## start Dataset section
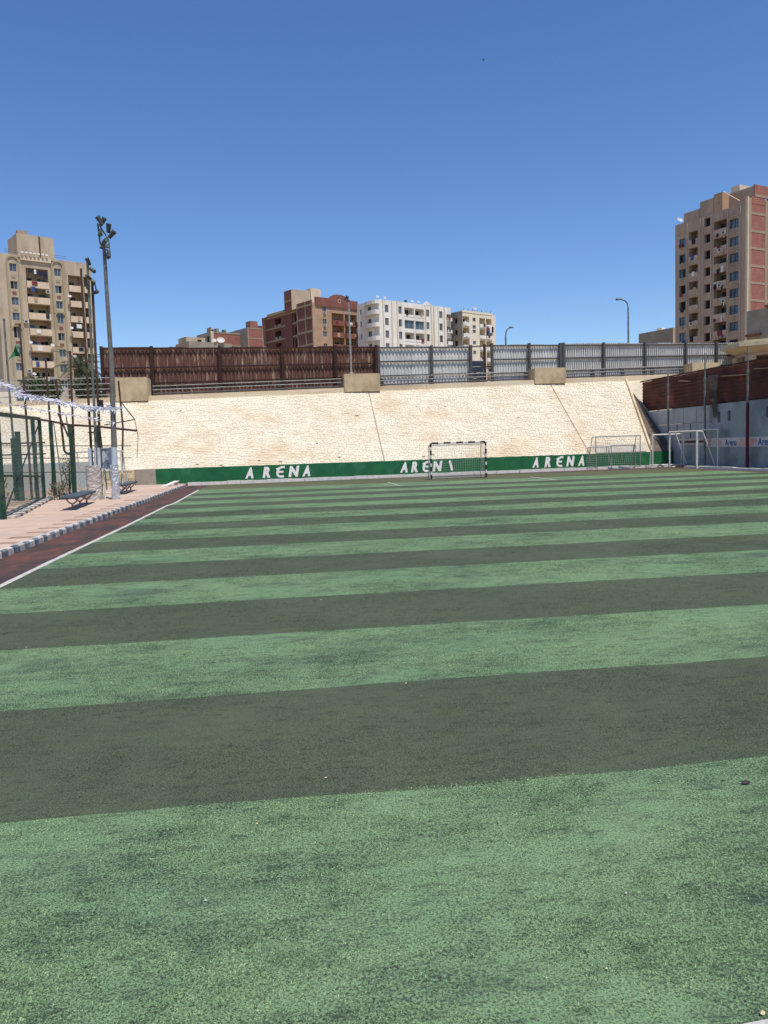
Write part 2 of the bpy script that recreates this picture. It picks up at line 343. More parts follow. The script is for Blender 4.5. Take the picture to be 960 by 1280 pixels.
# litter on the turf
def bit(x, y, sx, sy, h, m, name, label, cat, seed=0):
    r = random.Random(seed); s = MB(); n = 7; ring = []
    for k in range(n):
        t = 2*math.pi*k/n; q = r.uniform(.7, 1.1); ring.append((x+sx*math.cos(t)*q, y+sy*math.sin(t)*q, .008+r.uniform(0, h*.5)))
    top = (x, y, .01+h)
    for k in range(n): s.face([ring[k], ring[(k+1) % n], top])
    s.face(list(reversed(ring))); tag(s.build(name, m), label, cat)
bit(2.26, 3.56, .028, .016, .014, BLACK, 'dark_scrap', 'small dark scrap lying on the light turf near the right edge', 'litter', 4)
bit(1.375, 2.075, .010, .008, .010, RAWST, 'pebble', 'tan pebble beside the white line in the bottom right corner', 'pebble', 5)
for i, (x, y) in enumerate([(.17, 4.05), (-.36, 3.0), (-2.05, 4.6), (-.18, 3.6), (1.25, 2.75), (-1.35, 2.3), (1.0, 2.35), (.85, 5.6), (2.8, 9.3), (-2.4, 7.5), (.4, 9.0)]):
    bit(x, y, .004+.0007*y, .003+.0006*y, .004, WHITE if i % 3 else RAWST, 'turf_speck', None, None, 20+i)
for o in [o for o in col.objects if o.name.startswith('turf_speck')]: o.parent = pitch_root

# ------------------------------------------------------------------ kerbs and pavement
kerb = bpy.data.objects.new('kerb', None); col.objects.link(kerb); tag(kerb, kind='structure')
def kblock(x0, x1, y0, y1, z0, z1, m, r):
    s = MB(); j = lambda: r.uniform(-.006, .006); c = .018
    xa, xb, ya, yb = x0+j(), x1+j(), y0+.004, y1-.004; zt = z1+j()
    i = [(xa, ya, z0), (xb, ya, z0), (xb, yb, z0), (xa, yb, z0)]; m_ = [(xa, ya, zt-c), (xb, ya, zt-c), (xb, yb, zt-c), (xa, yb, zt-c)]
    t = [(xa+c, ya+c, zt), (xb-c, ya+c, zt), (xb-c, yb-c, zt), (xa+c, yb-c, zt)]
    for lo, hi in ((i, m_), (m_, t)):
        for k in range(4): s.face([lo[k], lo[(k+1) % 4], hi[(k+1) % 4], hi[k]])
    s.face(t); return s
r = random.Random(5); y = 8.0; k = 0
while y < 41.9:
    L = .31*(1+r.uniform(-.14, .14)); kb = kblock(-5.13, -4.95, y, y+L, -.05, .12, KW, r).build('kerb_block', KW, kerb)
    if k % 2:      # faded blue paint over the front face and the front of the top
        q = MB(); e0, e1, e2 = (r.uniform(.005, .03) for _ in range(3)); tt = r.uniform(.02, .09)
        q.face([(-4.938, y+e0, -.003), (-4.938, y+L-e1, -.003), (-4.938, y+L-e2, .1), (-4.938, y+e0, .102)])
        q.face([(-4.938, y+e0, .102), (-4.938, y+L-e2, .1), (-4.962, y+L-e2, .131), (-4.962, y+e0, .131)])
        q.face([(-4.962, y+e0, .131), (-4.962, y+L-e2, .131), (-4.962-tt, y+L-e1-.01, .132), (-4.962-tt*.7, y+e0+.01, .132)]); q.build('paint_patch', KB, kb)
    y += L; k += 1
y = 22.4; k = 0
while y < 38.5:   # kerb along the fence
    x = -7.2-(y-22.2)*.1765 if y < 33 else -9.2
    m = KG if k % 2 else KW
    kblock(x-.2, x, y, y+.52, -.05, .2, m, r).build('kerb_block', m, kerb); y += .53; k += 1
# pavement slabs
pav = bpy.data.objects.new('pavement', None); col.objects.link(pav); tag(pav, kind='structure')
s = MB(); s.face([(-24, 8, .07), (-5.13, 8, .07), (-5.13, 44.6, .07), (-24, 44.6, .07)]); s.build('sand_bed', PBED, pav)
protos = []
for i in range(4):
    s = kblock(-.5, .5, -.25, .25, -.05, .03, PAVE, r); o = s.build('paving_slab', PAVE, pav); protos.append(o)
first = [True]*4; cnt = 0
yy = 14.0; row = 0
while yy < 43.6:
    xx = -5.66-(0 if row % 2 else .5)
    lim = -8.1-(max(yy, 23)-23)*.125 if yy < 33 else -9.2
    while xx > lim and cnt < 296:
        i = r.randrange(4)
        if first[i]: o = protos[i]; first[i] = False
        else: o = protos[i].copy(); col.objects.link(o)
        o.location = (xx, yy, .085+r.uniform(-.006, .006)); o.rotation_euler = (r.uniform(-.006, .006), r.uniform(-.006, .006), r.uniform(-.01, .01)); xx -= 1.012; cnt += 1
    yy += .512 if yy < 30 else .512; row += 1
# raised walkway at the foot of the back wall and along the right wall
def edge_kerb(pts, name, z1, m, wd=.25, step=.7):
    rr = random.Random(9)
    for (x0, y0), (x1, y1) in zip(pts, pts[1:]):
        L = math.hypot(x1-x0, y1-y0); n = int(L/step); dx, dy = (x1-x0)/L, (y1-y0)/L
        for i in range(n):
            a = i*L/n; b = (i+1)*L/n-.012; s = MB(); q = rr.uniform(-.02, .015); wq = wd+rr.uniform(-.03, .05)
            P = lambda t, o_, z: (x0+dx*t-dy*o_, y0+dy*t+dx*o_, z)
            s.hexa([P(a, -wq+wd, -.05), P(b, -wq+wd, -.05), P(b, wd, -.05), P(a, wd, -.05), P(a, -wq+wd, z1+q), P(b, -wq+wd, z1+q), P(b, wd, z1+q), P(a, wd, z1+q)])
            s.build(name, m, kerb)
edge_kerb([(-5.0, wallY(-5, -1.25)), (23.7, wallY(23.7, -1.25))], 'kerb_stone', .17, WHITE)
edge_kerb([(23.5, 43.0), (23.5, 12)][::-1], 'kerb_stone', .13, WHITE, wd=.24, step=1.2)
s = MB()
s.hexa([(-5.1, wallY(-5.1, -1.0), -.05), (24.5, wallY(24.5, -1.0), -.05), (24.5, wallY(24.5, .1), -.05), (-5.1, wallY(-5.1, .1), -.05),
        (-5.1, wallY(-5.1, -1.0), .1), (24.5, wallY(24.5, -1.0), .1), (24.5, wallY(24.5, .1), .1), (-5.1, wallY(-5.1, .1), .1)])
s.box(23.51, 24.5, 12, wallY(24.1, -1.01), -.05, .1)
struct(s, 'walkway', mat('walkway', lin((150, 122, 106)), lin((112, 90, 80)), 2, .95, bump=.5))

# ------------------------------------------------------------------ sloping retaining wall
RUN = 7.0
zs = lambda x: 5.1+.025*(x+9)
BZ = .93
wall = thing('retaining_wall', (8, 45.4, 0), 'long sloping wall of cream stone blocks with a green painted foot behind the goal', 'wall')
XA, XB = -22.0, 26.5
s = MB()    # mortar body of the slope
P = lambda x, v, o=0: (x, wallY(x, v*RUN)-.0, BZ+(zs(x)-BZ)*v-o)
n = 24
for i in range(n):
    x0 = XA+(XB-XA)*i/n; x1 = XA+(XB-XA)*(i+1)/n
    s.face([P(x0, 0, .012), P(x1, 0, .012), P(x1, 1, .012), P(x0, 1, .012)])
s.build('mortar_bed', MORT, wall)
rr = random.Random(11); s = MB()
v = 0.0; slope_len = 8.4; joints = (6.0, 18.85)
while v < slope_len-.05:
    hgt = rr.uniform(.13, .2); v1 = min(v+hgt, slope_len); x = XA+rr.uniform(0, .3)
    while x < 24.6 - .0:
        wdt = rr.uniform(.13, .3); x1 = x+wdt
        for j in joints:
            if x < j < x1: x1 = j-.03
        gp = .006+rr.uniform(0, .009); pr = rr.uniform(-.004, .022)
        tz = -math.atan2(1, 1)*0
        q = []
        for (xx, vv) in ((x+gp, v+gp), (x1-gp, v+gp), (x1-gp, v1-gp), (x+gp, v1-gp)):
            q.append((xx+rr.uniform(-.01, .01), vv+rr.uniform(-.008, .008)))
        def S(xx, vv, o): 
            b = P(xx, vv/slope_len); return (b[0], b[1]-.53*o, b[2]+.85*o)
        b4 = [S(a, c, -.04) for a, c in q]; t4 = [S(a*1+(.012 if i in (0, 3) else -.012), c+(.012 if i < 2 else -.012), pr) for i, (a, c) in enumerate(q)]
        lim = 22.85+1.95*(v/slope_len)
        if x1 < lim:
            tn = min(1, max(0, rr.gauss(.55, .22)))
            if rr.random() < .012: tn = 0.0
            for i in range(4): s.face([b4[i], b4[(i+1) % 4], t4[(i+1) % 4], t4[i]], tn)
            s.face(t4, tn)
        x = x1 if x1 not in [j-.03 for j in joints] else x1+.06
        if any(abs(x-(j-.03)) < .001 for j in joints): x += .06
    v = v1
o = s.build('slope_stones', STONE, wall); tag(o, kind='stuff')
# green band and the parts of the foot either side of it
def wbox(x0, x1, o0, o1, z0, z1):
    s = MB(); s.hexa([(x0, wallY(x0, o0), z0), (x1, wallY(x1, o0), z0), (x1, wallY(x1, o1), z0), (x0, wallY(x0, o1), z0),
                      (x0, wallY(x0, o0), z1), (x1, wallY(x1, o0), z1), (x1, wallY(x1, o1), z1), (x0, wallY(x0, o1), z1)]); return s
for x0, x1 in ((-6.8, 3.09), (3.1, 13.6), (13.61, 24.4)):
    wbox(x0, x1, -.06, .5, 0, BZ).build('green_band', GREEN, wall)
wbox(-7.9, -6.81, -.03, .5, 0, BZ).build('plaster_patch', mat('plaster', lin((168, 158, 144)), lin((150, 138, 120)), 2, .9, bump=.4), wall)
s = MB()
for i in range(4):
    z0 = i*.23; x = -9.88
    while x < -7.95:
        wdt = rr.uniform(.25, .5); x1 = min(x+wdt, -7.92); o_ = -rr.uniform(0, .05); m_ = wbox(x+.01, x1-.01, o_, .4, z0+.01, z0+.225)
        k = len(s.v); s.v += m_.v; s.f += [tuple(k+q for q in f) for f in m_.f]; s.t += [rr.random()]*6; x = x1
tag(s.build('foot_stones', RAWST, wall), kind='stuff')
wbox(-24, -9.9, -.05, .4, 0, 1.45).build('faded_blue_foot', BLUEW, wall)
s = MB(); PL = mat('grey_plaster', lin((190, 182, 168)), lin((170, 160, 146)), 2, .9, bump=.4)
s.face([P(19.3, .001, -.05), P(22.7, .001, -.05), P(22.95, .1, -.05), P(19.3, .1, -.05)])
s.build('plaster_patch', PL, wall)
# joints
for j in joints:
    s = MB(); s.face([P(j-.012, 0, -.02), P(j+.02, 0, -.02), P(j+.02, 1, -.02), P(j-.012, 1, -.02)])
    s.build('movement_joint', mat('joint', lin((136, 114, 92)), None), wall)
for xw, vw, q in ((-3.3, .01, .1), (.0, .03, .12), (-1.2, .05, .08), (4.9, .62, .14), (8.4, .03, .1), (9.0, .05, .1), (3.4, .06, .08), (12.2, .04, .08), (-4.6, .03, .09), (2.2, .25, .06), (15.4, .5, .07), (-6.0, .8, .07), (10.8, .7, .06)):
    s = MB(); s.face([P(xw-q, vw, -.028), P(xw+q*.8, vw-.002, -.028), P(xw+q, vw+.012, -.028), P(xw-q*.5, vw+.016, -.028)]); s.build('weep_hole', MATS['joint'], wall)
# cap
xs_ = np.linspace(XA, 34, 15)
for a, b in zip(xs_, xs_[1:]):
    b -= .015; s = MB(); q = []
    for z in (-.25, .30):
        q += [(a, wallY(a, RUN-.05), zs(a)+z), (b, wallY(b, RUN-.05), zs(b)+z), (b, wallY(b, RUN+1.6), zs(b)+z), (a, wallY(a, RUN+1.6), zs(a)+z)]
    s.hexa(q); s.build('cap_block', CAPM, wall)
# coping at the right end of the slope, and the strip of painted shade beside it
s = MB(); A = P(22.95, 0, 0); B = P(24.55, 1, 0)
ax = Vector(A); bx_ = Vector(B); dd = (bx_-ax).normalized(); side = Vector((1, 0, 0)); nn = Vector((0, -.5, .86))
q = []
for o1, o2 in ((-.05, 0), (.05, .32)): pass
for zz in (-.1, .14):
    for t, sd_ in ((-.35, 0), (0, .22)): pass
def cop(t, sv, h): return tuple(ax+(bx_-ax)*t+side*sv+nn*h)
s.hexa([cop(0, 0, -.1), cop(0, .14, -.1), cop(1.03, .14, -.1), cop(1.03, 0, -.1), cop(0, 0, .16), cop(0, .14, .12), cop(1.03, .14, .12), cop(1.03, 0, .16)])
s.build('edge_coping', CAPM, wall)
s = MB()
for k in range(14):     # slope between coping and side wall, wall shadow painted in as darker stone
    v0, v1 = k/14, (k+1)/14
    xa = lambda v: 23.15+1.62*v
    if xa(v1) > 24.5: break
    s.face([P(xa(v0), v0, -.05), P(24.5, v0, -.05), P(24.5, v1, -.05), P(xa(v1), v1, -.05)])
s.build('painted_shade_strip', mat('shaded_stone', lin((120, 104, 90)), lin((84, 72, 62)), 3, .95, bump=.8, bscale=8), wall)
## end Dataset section
### The exercise:
Lines of the listing that contain the word "parts" are to be counted; report only their number.

### Reply to the task:
2